I'm just playing devil's advocate here, so don't chop ME off at the knees:

What's fit to air and what isn't?

-- Anita (Anita_S3@hotmail.com), September 25, 2001.


I've heard Bill O'Reilly interview Maher. I still don't get the point he was trying to make. It's the term coward that's throwing me. I don't see us as cowards for using our military missiles. And I don't view these wackos as heros (the opposite of cowards) for flying into the WTC.

In any event, Bill can say whatever he chooses and the sponsors can support any programming they choose. Free speech and free markets. Isn't America great!

-- Maria (anon@ymous.com), September 25, 2001.


I have always thought that suicide is a cowardly, self-indulgent, selfish act. And to take 7000 innocents with you is way beyond cowardice.

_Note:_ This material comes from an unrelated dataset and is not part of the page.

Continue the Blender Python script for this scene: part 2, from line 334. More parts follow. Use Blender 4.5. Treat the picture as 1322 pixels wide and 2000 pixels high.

Would Adolph Eichmann have been lauded for bravery if he had jumped into the ovens with his victims?

-- Lars (lars@indy.net), September 26, 2001.



Bill Maher's Politically Incorrect is on ABC after Nightline.
He is NOT a liberal. He voted libertarian.
He does not bias his show one way or the other, he always has 4 guests from every political bent.
The discussions are usually "Politically Inncorrect", current events and subjects which are normally ignored in the regular media.
Lot's of opinions and assumptions from people who haven't even watched the show.


-- Cherri (jessam6@home.com), September 26, 2001.

I've not listened to him much but what I did hear from him leaned left in a big way. He said he supports our military. Kinda funny when he comments they are cowards, huh?

-- Maria (anon@ymous.com), September 26, 2001.

He didn't say they were cowards. He was saying sending the military over to blow them into the stone age was cowardly. (Especially since they are already there and most of the population hates the Talibon).